Tuesday, January 10, 2006

Today's lesson: Total Football.
This style of play, made famous by Ajax and the Dutch National Team, requires that each player can cover the postion of any other. The advantage? As opposed to a simple counter-attack style of play, in which the roles remain static and the player positions are completely regemented, the Total System allows the team formation to adapt to the position of the players on the field. By this, everyone defends and when the ball is turned over, the attack begins immediately without having to reset and waste time with uneffective posession. It's an automatic switch.

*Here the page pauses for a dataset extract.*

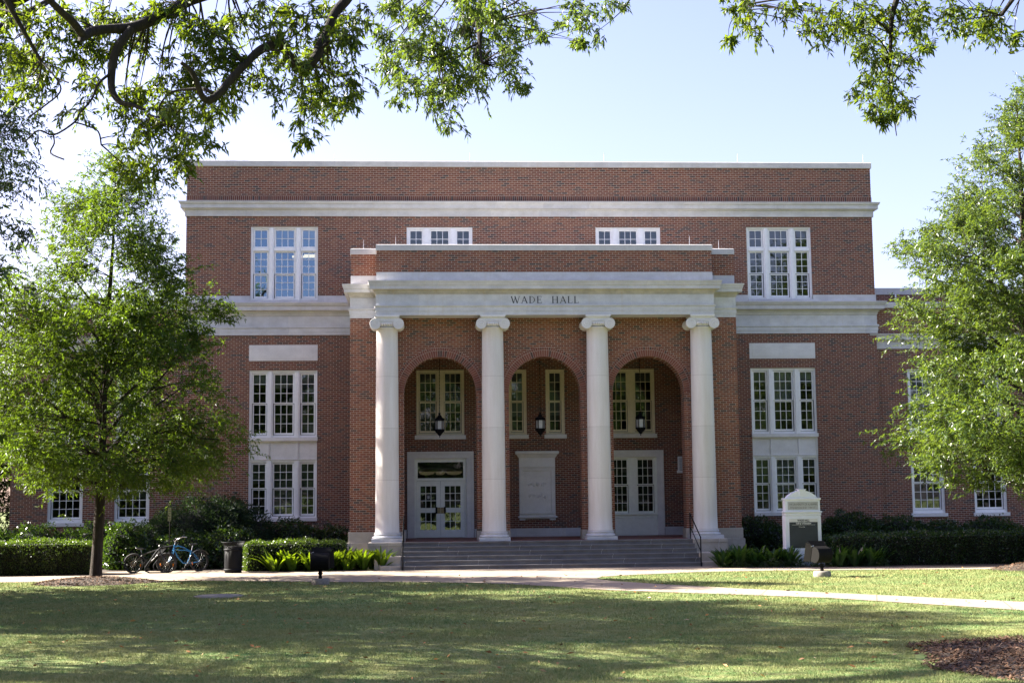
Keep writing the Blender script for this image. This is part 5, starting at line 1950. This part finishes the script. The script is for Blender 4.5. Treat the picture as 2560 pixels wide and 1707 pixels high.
def ascending_limbs(x, y, z0, z1, prof, n, r_trunk, up=0.75, reach=0.8):
    zs, rs_ = [q[0] for q in prof], [q[1] for q in prof]
    out = []
    for k in range(n):
        u = (k + .5) / n
        z = z0 + (z1 - z0) * u
        a = 2.4 * k + RNG.uniform(-.3, .3)
        R_ = np.interp(min(z + 1.5, zs[-1]), zs, rs_) * reach
        r = r_trunk * (0.42 - .22 * u)
        pts = []
        for i in range(5):
            t = i / 4
            rr_ = R_ * t
            pts.append((x + rr_ * math.cos(a + .15 * math.sin(3 * t)), y + rr_ * math.sin(a + .15 * math.sin(3 * t)), z + up * R_ * (t ** .85) + RNG.uniform(-.06, .06), r * (1 - .82 * t)))
        out.append(pts)
    return out


# young willow oak on the left, the right-hand one partly out of the picture
profL = [(3.0, 1.5), (3.5, 2.9), (4.4, 3.45), (5.5, 3.4), (6.6, 3.2), (8.0, 2.9), (9.3, 2.5), (10.4, 2.0), (11.4, 1.4), (12.3, .8), (13.0, .3)]
C, r = envelope_clumps(-9.55, 42.07, profL, 290, 0.58, inner=.30)
C[:, 2] -= 0.10 * np.hypot(C[:, 0] + 9.55, C[:, 1] - 42.07) * (C[:, 2] < 5.5)
out = nrm(np.stack([C[:, 0] + 9.6, C[:, 1] - 42.07, np.full(len(C), 1.0) + (C[:, 2] - 5) * .35], 1)) * 0.9
trunk = [(-9.70, 42.07, G - .05, .26), (-9.71, 42.07, G + .14, .19), (-9.68, 42.07, 1.2, .16), (-9.63, 42.07, 2.6, .145), (-9.62, 42.1, 4.2, .12), (-9.60, 42.1, 6.0, .11), (-9.52, 42.05, 7.8, .08), (-9.45, 42.1, 9.6, .05), (-9.40, 42.1, 11.2, .028), (-9.4, 42.1, 12.6, .01)]
build_tree("young_oak_tree", "young oak with a slim trunk standing in a mulch ring, left of the bicycles", (-9.7, 42.07, G), [trunk] + ascending_limbs(-9.62, 42.08, 2.9, 8.2, profL, 22, .19, 0.85), C, r,
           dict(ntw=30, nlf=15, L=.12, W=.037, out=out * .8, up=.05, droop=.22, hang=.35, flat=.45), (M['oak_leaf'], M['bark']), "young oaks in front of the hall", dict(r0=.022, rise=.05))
profR = [(2.9, 1.7), (3.6, 2.8), (4.3, 4.1), (5.3, 4.1), (6.3, 3.2), (7.1, 2.7), (8.2, 3.7), (9.4, 4.0), (10.2, 3.4), (11.0, 2.8), (12.0, 2.1), (13.3, 1.3), (15.0, .3)]
C, r = envelope_clumps(18.6, 41.6, profR, 380, 0.54, inner=.42)
C[:, 2] -= 0.10 * np.hypot(C[:, 0] - 18.45, C[:, 1] - 41.6) * (C[:, 2] < 6)
out = nrm(np.stack([C[:, 0] - 18.45, C[:, 1] - 41.6, np.full(len(C), 1.2) + (C[:, 2] - 6) * .3], 1)) * 1.0
trunk = [(18.5, 41.6, G - .05, .34), (18.5, 41.6, G + .2, .25), (18.5, 41.6, 2.5, .21), (18.45, 41.6, 6, .16), (18.4, 41.6, 10, .10), (18.4, 41.6, 12.5, .05), (18.4, 41.6, 14.6, .012)]
build_tree("young_oak_tree", "bright sunlit young oak spreading in from the right edge in front of the right wing", (18.5, 41.6, G), [trunk] + ascending_limbs(18.45, 41.6, 2.8, 12.0, profR, 26, .22, .8), C, r,
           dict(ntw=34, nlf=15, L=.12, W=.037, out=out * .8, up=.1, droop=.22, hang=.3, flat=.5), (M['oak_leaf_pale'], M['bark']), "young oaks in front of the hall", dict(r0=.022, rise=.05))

# dark evergreen at the left end of the hall
profD = [(1.0, 3.6), (3, 4.9), (6, 5.1), (9, 4.7), (12, 4.6), (15, 4.8), (18, 4.8), (21, 3.6), (24, 1.0)]
C, r = envelope_clumps(-21.2, 57.6, profD, 400, 0.85, inner=.45)
build_tree("dark_oak_tree", "tall dark tree at the left edge beside the end of the left wing", (-21.2, 57.6, G), [[(-21.2, 57.6, G - .1, .42), (-21.2, 57.6, 4, .33), (-21.1, 57.5, 10, .2), (-21.1, 57.6, 22, .03)]] + ascending_limbs(-21.2, 57.6, 2.5, 15, profD, 18, .32, .6), C, r,
           dict(ntw=20, nlf=12, L=.20, W=.07, up=.05, droop=.3, hang=.35), (M['dark_leaf'], M['bark_dark']), None, dict(r0=.03))

C, r = envelope_clumps(-18.3, 55.2, [(.4, 2.2), (2, 2.9), (5, 2.8), (8, 2.0), (10.5, .4)], 150, 0.65, inner=.4)
build_tree("dark_holly_tree", "low dark evergreen tree at the far left, at the end of the left wing", (-18.3, 55.2, G), [[(-18.3, 55.2, G - .1, .2), (-18.3, 55.2, 4, .12), (-18.3, 55.2, 9.5, .03)]], C, r,
           dict(ntw=16, nlf=10, L=.12, W=.06, up=.05, droop=.3, hang=.35), (M['dark_leaf'], M['bark_dark']), None, dict(r0=.03))
CL_LEFT= [(-509,1687,843,21),(-498,1655,783,26),(-497,1725,756,19),(-467,1667,814,26),(-430,1646,818,31),(-471,1726,784,24),(-534,1850,835,29),(-437,1822,880,34),(-390,1814,884,28),(-320,1683,838,26),(-361,1759,830,25),(-390,1696,798,24),(-421,1671,789,21),(-288,1655,812,28),(-266,1681,794,26),(-270,1853,881,26),(-323,1829,818,28),(-345,1824,793,28),(-299,1822,798,25),(-233,1676,771,26),(-253,1704,752,21),(-237,1780,868,22),(-217,1806,841,22),(-221,1835,809,20),(-439,1841,791,23),(-408,1651,708,18),(-401,1775,743,22),(-377,1791,771,25),(-357,1751,720,27),(-361,1673,677,23),(-329,1744,718,27),(-286,1651,709,23),(-337,1854,718,26),(-368,1838,690,23),(-375,1761,683,25),(-289,1702,690,21),(-296,1848,711,14),(-278,1767,730,19),(-270,1842,763,17),(-339,1834,678,20),(-305,1752,661,12),(-300,1729,747,22),(-385,1774,669,19),(-355,1733,648,15),(-175,1669,807,21),(-152,1703,847,26),(-151,1825,842,28),(-151,1640,760,20),(-177,1641,738,15),(-125,1780,857,28),(-97,1697,806,26),(-106,1758,786,27),(-133,1743,770,24),(-152,1712,738,21),(-130,1869,778,24),(-148,1677,698,15),(-153,1729,693,8),(-92,1679,729,11),(-187,1782,880,22),(-205,1696,855,16),(-82,1715,852,15),(-115,1809,891,28),(-178,1707,786,21)]
CL_MID= [(-56,2219,1039,31),(-67,2329,1033,29),(-13,2072,973,32),(-26,2060,921,32),(14,2113,953,33),(-44,2285,950,28),(-14,2237,921,28),(-44,2116,858,13),(28,2146,922,33),(13,2097,858,26),(42,2187,892,27),(33,2054,818,18),(29,2263,860,8),(68,2327,1049,36),(83,2346,1009,36),(95,2275,941,27),(128,2347,1049,36),(125,2046,904,24),(137,2132,901,21),(164,2349,980,16),(168,2288,927,9),(112,2171,1024,34),(174,2342,1079,25),(177,2239,1016,15),(226,2302,1046,10),(231,2134,1012,24),(237,2101,972,14),(239,2182,977,8),(263,2084,991,18),(294,2162,1026,13),(341,2348,1098,9),(271,2146,979,12),(236,2043,925,5),(66,2054,988,32),(179,2094,955,8),(-66,2291,975,25),(55,2156,911,27)]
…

Why is this relevant to anything? In such a system everyone has to be able to play any position, everyone is a jack of all trades, though with stronger leanings towards certain roles. Also, the effort is completely collective, you have to move organically and evolve as the game moves on adapting to the opposing strategy. This ability to adapt is what gave the Dutch the edge. Now, apply this as an ethos, or an organization for buissiness and politics. What are the implications? You lose the primary hindrance to progress, the commitment we have to our structures. The fact that in politics we have two opposing sides that essentially do and say the same thing. The adapatability of the system also allows the development of new systems previously unconcieved of that may render more successful solutions. Total Football is Bricolage applied to sport. Perhaps proof that perhaps the Bricoleur knows the way.